Bernard Pivot : La mémoire n’en fait qu’à sa…
Albin Michel, 225p
Anecdotes de terrain, de jeunesse ou de métier… À remarquer les articles sur « La loi de Peter », la séduction des hommes de pouvoir, les personnages célèbres (Mitterrand, Blixen…), les mots permis ou non dans « les carottes sont cuites » et les tabous évacués (voir la querelle avec Druon ou l’article sur le mot « bandant(e) »), le carambolage sémantique qu’il prône comme le style le plus libre et le plus personnel (« le lecteur attend un mot et je lui en colle un autre. C’est ça le style ! » cf Céline)…
Sur ce dernier point, je me permettrai une petite remarque : j’ai apprécié le style de L. Salvayre (Pas pleurer) : le lecteur est surpris par un mot ou une expression argotique voire vulgaire au milieu d’une phrase standard. En revanche, j’ai moins accroché avec celui de L’automne des chimères de Yasmina Khadra dont les images constantes et les tournures recherchées font perdre du naturel au texte. Aujourd’hui tous les artistes se différencient par leur style, il y a surenchère (écrivains compris) – le monde est un spectacle –, si bien que je me demande si l’effet de mode ( ?) persistera, surtout dans l’écriture (un style forcé peut devenir lassant, lourd, parasite). N’est-il pas plus facile d’avoir du style que d’effacer toutes interférences devant le « passage » du sens ? Un style « pur » n’est pas un style plat ! Pourra-t-on revenir à (s’) effacer (la main qui tient la plume) devant la pertinence des mots ?

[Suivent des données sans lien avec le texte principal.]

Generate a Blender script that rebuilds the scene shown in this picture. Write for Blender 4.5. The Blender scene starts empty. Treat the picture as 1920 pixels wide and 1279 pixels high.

Dans La mémoire n’en fait qu’à sa tête, Bernard Pivot se révèle être un gourmand (bonne cuisine, bons restos, bons vins (je ne connaissais pas ce côté personnel de l’animateur du monument “Apostrophe”, émission vue lorsque j’étais plus jeune et qui était pour moi le summum de l’érudition, de l’intellectualisme incollable), mais aussi un sensuel (bonne chair, amoureux romantique et charnel), un accroc à l’actualité (là, moins de surprise vu son métier mais une adéquation parfaite qui ne semble pas forcée), etc. Bref, Bernard Pivot se livre un peu côté privé.